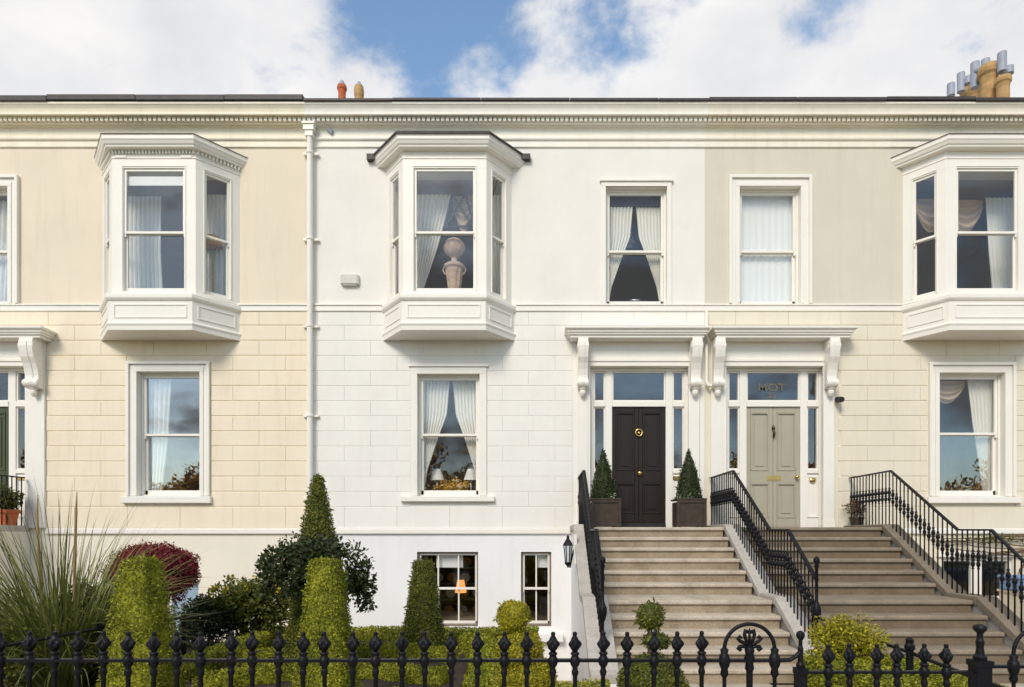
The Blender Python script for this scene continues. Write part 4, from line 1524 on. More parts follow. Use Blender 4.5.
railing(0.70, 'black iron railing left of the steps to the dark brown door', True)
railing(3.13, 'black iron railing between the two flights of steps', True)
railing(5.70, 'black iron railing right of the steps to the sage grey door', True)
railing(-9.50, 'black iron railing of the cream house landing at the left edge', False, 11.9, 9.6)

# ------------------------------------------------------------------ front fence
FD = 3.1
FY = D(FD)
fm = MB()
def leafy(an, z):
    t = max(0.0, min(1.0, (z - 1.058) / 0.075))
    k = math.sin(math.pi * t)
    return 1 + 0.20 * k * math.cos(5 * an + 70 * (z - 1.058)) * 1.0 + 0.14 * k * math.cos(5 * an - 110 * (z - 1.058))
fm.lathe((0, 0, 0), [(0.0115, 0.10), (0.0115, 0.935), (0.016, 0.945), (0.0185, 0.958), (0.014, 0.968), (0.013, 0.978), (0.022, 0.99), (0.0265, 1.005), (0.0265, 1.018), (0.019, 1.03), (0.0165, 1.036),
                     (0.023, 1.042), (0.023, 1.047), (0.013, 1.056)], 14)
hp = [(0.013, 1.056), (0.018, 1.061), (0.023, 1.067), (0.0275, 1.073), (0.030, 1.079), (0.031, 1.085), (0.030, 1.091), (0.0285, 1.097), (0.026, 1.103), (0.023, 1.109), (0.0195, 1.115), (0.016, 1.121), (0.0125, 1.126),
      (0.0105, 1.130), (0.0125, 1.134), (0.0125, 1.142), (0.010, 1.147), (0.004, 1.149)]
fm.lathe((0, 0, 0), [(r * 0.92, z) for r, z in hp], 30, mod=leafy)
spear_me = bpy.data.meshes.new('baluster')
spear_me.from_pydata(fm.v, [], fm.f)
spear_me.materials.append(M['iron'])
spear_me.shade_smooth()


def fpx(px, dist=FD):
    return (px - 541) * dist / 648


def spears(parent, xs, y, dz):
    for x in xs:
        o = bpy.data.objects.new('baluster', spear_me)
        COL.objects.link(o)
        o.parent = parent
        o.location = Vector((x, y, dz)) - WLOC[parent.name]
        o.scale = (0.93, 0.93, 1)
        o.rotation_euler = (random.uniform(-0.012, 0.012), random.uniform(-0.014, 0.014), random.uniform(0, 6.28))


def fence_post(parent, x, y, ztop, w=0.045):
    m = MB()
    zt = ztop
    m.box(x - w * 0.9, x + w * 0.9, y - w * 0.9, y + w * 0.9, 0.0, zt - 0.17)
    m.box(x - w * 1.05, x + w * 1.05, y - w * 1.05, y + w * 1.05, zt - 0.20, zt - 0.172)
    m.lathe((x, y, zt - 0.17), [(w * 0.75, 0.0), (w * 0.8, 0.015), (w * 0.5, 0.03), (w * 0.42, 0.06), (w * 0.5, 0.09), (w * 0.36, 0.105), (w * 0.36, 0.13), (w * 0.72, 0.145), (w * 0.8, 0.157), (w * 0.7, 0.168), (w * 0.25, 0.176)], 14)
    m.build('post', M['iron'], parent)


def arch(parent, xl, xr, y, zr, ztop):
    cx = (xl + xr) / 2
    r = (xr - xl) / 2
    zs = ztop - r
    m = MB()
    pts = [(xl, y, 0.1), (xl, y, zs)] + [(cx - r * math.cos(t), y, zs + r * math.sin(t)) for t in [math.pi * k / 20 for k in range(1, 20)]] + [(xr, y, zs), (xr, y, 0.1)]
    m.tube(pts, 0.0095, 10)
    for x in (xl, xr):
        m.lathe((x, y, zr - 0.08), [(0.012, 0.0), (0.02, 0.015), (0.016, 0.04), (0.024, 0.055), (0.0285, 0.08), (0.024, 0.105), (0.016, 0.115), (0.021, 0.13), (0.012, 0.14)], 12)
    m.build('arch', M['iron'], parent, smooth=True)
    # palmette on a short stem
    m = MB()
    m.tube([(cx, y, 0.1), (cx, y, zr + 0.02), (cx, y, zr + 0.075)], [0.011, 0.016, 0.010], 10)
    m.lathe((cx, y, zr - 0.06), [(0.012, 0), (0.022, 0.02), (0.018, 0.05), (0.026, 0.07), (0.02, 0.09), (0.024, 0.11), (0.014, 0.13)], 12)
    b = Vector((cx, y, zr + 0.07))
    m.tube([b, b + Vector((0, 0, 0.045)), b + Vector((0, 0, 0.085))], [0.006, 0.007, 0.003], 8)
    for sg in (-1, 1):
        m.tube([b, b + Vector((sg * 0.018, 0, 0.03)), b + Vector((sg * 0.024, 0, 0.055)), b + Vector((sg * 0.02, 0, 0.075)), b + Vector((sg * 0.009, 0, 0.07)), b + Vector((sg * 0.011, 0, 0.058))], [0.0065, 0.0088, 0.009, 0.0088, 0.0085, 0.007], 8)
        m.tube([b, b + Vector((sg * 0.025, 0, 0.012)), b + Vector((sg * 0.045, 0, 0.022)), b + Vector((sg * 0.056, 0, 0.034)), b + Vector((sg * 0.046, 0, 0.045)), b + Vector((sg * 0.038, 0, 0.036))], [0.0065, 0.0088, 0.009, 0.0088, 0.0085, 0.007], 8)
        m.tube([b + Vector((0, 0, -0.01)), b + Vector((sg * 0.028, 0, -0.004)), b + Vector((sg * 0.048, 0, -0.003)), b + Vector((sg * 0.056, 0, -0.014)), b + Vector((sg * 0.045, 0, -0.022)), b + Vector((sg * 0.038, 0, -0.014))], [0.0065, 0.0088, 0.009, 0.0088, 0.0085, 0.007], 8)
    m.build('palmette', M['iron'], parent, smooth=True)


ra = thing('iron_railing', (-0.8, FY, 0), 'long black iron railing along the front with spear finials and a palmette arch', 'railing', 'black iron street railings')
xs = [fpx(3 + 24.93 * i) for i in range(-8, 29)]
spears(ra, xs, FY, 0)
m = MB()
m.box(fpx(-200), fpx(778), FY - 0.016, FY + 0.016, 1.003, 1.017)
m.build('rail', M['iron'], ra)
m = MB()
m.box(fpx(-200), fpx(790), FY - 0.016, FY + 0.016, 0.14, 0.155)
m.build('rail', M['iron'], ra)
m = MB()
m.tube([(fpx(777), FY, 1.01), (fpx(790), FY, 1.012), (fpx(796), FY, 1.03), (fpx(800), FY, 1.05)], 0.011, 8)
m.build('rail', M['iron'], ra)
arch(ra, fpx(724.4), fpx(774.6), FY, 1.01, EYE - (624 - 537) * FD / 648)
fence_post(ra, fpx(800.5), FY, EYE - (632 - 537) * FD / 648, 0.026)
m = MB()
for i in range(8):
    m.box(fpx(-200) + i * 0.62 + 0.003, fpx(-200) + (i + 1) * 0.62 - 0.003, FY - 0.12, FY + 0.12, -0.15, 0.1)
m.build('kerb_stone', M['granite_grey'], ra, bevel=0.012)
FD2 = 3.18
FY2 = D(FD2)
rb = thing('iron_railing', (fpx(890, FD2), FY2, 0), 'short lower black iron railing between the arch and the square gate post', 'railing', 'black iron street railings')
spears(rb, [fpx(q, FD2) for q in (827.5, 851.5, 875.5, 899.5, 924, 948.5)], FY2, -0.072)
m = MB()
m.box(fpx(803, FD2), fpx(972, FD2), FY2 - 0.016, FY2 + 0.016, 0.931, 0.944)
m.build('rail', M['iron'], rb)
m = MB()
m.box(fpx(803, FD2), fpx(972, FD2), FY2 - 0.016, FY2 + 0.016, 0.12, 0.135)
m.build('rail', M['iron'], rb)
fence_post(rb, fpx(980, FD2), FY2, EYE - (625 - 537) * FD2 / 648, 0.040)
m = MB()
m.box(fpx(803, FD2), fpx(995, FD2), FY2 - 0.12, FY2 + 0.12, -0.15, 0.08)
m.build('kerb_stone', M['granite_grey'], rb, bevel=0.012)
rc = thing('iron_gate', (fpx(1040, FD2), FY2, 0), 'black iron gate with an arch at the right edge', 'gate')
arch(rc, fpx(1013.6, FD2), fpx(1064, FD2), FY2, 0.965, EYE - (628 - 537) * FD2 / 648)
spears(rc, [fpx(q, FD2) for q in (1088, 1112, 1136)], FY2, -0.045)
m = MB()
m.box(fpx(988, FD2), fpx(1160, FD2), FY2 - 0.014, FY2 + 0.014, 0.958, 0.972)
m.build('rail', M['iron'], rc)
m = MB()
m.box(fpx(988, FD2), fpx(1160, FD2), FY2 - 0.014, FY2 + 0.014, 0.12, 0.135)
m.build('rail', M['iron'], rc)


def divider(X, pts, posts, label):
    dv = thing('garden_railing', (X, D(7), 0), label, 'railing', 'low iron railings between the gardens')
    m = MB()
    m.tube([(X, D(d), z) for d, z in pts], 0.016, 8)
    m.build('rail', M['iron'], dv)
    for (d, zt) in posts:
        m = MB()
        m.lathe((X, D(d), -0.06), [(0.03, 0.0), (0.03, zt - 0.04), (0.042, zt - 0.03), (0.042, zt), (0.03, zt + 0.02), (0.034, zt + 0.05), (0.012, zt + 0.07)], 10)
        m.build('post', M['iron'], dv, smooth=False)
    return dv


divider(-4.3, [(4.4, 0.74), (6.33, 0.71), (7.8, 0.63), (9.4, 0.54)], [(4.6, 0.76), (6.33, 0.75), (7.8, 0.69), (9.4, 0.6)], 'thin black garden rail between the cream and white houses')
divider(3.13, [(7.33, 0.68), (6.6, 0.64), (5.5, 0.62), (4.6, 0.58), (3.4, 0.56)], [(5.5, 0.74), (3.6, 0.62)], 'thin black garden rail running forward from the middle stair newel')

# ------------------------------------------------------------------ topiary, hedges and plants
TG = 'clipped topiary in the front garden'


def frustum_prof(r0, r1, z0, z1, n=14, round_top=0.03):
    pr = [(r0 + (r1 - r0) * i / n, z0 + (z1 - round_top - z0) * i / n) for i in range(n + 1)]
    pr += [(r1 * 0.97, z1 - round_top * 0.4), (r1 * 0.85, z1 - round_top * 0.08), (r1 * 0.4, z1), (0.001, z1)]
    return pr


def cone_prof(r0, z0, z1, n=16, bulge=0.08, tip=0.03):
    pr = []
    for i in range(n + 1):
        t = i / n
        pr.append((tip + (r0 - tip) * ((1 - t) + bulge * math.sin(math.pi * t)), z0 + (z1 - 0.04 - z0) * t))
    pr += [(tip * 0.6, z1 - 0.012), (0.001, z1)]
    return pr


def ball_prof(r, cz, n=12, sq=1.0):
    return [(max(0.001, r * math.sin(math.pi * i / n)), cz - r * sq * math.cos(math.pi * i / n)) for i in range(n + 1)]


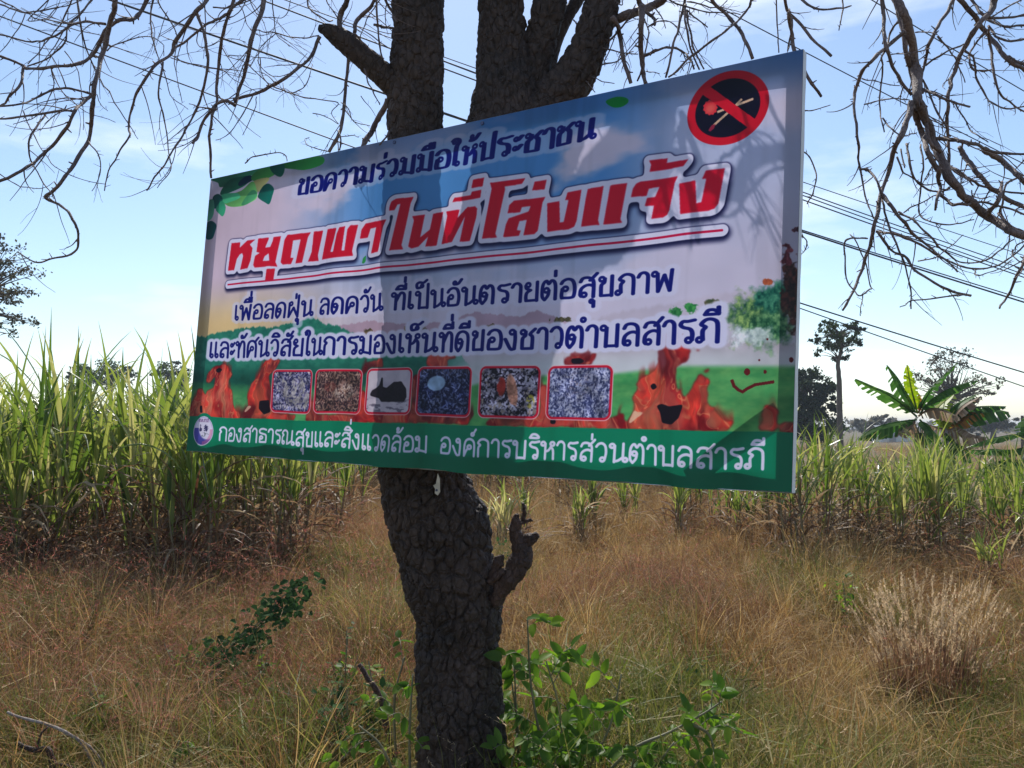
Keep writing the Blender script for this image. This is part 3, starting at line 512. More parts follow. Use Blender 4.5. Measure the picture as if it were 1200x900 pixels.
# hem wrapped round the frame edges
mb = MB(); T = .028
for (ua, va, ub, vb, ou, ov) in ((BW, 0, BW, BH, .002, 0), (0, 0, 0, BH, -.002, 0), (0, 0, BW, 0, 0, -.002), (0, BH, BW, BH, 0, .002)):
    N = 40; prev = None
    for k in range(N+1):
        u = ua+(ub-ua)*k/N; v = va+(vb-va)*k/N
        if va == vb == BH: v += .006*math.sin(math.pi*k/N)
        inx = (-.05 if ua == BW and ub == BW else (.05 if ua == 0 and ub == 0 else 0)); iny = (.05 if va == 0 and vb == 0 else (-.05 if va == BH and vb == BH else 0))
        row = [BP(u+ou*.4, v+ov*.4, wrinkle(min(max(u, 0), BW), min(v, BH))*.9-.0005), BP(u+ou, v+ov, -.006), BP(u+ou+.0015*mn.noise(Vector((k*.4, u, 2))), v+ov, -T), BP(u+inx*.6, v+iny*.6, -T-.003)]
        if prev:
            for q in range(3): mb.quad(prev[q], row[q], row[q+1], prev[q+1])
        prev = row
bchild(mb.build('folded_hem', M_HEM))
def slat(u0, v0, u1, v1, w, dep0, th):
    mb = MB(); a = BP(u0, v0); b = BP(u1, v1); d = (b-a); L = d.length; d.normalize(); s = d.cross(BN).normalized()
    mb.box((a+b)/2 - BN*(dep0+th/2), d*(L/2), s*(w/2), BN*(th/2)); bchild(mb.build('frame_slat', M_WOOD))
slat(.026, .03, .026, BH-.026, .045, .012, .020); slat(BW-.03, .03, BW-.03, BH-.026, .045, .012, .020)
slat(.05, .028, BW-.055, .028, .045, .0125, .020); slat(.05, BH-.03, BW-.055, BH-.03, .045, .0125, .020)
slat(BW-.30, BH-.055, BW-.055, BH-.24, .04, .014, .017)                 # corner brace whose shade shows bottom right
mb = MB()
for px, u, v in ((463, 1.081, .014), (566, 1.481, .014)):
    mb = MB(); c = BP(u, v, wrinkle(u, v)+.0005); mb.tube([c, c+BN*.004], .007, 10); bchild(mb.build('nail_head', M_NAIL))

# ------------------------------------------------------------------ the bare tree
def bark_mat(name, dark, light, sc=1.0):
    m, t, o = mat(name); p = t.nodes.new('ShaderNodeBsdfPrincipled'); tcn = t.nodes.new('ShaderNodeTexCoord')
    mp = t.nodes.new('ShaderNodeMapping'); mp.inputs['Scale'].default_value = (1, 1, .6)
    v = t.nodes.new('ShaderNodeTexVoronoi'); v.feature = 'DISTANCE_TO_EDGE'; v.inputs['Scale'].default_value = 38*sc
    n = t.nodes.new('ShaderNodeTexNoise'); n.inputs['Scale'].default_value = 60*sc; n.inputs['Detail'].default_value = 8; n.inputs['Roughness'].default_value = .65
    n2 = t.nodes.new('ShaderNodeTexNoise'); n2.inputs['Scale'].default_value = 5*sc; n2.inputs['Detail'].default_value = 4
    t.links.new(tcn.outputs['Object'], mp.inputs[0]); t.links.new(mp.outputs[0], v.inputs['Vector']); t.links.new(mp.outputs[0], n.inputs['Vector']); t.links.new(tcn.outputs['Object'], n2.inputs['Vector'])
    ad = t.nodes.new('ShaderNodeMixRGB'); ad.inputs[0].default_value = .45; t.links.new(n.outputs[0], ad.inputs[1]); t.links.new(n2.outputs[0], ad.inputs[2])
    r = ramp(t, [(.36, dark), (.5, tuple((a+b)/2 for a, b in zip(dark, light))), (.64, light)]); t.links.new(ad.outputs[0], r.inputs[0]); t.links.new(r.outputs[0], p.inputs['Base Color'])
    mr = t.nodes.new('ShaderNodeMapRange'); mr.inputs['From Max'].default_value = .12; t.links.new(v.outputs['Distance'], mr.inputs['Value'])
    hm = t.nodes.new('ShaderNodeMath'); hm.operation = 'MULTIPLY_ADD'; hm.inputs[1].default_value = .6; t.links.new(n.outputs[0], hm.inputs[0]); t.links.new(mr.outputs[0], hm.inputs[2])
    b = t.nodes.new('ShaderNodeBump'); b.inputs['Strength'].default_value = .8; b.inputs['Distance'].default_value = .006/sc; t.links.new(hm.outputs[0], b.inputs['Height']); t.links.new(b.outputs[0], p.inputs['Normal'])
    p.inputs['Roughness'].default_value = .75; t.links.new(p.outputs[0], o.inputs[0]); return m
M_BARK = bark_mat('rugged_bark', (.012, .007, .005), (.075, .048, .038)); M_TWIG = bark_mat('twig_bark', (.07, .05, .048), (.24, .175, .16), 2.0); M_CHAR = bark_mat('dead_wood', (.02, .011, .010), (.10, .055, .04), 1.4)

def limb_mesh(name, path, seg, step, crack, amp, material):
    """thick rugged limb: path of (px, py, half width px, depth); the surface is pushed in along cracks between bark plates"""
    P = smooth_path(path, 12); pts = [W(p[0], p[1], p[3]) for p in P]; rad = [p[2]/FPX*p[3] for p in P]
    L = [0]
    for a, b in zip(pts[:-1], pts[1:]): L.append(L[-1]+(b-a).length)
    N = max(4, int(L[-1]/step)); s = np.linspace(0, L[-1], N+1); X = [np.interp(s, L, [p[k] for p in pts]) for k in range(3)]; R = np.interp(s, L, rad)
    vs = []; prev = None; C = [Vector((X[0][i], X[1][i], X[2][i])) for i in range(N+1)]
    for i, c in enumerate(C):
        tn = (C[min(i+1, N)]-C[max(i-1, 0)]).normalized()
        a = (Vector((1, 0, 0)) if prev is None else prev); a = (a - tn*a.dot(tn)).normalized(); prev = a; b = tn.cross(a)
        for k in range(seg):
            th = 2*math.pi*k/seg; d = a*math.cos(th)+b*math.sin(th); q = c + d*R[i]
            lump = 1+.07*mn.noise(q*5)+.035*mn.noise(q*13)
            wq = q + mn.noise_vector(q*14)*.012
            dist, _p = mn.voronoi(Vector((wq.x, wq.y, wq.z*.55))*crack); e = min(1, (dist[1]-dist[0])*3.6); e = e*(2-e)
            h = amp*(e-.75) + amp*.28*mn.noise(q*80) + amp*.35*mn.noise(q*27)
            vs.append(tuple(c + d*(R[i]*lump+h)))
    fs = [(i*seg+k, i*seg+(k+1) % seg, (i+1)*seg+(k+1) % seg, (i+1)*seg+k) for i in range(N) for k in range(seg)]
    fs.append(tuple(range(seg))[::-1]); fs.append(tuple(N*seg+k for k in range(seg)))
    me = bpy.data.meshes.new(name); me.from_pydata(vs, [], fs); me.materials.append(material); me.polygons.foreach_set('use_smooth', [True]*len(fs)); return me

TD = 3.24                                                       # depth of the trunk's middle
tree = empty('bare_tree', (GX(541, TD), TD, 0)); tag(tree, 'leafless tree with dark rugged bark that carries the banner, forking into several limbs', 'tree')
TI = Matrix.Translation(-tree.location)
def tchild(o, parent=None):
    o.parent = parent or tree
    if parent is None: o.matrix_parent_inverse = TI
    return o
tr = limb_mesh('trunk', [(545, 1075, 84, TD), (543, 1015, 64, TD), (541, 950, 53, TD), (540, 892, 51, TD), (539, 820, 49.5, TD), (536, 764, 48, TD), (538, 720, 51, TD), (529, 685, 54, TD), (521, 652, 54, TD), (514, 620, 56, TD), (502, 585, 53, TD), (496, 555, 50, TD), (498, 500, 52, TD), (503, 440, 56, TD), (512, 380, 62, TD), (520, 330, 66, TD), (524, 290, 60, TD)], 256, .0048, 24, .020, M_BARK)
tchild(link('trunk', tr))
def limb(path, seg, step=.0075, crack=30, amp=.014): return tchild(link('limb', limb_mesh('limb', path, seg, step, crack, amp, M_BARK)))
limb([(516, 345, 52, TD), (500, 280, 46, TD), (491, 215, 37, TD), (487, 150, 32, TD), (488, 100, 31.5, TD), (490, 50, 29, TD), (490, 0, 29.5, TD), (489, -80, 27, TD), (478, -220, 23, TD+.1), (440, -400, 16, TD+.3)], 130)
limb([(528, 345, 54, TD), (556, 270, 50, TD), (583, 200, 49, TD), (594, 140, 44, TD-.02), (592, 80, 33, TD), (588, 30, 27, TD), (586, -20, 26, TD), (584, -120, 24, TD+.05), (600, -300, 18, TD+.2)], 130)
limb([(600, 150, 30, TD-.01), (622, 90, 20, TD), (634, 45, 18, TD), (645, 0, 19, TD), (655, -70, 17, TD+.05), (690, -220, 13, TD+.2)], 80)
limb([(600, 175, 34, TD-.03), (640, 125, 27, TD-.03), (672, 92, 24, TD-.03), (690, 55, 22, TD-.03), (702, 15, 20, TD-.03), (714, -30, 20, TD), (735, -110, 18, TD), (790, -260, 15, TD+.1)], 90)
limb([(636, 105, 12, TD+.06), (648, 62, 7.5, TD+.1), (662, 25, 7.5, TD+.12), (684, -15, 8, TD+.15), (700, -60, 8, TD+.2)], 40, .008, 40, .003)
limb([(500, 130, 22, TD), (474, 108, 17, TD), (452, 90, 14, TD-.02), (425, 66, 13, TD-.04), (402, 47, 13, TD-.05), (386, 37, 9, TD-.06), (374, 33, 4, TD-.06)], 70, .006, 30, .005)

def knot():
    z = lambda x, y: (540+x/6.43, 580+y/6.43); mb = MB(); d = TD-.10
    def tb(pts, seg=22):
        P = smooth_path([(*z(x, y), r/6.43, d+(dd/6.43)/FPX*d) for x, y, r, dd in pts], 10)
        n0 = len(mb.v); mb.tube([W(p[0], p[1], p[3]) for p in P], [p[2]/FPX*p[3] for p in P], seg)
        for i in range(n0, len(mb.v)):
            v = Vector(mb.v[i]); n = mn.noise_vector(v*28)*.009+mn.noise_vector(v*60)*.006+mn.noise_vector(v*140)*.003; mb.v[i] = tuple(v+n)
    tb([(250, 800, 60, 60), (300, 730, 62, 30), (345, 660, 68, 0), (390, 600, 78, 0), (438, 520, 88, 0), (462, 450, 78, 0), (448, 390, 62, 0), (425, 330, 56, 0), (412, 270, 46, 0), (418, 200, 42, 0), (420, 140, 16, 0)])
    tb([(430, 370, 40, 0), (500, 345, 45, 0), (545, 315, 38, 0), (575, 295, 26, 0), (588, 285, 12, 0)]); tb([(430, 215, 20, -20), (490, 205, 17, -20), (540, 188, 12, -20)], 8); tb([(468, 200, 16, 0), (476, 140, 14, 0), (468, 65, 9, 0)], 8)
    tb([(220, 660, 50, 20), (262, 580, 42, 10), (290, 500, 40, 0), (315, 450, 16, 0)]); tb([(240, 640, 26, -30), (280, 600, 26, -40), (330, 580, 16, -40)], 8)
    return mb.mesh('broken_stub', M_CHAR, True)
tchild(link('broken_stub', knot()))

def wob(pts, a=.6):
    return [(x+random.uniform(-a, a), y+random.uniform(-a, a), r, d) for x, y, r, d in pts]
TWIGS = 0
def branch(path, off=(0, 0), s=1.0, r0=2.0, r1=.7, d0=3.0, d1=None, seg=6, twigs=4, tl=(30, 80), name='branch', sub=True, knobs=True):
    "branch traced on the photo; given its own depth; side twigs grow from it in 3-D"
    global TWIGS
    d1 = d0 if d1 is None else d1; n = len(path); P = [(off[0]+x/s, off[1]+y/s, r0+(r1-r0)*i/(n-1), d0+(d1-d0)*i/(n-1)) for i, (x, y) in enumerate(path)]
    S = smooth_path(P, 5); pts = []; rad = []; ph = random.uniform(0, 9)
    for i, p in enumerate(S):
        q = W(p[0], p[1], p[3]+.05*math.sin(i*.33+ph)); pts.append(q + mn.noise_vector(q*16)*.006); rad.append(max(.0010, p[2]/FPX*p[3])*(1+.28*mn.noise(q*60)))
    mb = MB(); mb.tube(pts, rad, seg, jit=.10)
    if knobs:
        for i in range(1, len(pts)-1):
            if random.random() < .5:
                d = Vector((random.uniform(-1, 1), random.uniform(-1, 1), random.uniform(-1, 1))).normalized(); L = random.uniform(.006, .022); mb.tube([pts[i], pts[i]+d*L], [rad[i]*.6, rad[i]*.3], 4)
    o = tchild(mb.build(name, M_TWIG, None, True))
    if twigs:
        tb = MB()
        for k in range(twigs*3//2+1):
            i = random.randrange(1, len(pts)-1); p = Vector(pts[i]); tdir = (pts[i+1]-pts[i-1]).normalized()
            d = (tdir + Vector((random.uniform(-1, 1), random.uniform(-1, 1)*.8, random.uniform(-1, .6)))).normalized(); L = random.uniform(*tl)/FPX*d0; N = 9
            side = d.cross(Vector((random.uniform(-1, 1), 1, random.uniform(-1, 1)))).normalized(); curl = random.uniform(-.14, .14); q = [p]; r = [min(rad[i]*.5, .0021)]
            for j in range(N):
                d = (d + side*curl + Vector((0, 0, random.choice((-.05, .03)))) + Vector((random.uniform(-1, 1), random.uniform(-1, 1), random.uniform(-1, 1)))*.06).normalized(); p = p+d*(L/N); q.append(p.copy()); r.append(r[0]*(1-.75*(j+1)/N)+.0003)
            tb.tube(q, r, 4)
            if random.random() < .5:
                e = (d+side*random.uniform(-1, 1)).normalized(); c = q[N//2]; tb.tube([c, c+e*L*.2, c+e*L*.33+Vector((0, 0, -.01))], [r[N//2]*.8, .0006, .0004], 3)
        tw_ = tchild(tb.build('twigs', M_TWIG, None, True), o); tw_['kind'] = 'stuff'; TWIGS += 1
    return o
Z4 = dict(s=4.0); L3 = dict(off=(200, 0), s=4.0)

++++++

TASK GOAL:
Reproduce the data above word for word from its first line through the line that holds "railing(-9.50, 'black iron", both ends included; skip pictures.

WRITTEN ANSWER:
The Blender Python script for this scene continues. Write part 4, from line 1524 on. More parts follow. Use Blender 4.5.
railing(0.70, 'black iron railing left of the steps to the dark brown door', True)
railing(3.13, 'black iron railing between the two flights of steps', True)
railing(5.70, 'black iron railing right of the steps to the sage grey door', True)
railing(-9.50, 'black iron railing of the cream house landing at the left edge', False, 11.9, 9.6)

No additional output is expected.